Power

New York Town Changes Prayer Policy After Supreme Court Victory

The new policy in Greece, New York, appears to cut out non-Christians and atheists from opening town meetings with an invocation.

The new policy in Greece, New York, appears to cut out non-Christians and atheists from opening town meetings with an invocation. Praying hands via Shutterstock

In May, a closely divided U.S. Supreme Court ruled the town of Greece,New York’s policy of opening town meetings with sectarian prayer did not violate the First Amendment’s Establishment Clause because, despite most invocations coming from Christians, the policy provided that both clergy and laypersons could deliver the invocation.

Therefore, the town argued, the policy didn’t discriminate and allowed anyone to participate.

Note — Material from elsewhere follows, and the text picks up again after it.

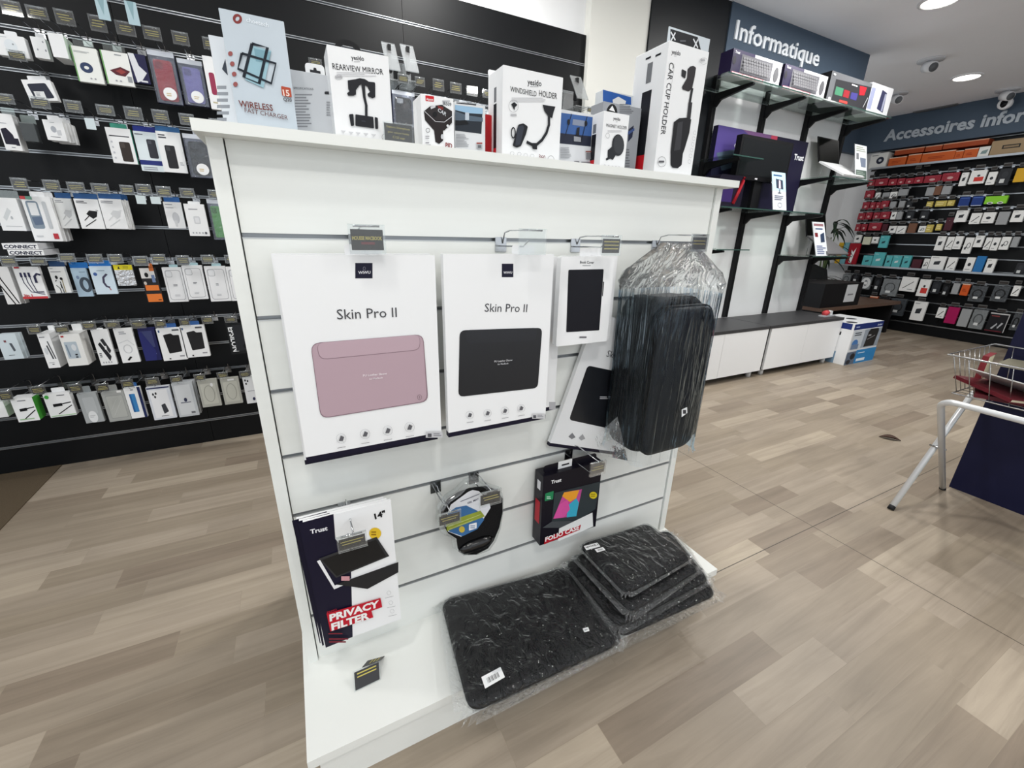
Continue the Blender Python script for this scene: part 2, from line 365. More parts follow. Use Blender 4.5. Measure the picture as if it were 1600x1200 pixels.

Town officials, in the wake of that legal victory, issued a new policy that appears to test the limits of that Supreme Court ruling and make it difficult, if not impossible, for non-Christians to offer the invocation.

According to the new policy, released as part of a Freedom of Information Act request by the Center for Inquiry, “[t]he invocation shall be voluntarily delivered by an appointed representative of an Assemblies List for the Town of Greece.”

That list will be compiled by the clerk of the town board, and will consist of “assemblies with an established presence in the Town of Greece that regularly meet for the primary purpose of sharing a religious perspective.” The “Assemblies List” will consist of “all ‘churches,’ ‘synagogues,’ ‘congregations,’ ‘temples,’ ‘mosques’ or other religious assemblies in the Town of Greece.”

The town’s new rules make no mention of whether or not an assembly of people like atheists that lack a “religious perspective” would be allowed to participate.

Greg Lipper, senior litigation attorney for Americans United for the Separation of Church and State, one of the groups that challenged the town of Greece’s initial invocation policy, called the change of policy a “gigantic bait and switch.”

According to Lipper, the record developed in the first legal challenge showed that while many non-Christians live in Greece, New York, their houses of worship are located outside the town, which would appear to exclude them from the “Assemblies List” to be promulgated under the new policy.

The policy allows residents to request in writing that the leader of their out-of-town house of worship come in and deliver the invocation, but that imposes a burden on those residents who live in Greece but worship elsewhere, Lipper said.

“What it prevents from happening is non-Christians in the town who simply want to deliver the invocation themselves being frozen out of the process, and that means that to the extent you are going to have religious diversity that religious diversity is excluded,” he said.

In July, an atheist delivered the first-ever secular invocation for the town of Greece. Lipper said it appears that person would be ineligible from delivering that same invocation under this new policy because he’s not part of a house of worship. The new policy appears to be based on a model policy devised this summer by the Alliance Defending Freedom, a conservative legal advocacy organization that defended the town of Greece’s initial policy, said Lipper.

“The way this policy is designed really makes sense only if your goal is to make it as difficult as possible for non-Christians to deliver an invocation,” Lipper added. “And the fact that it was devised about a month after the first ever secular invocation in the town of Greece makes it even more suspicious.”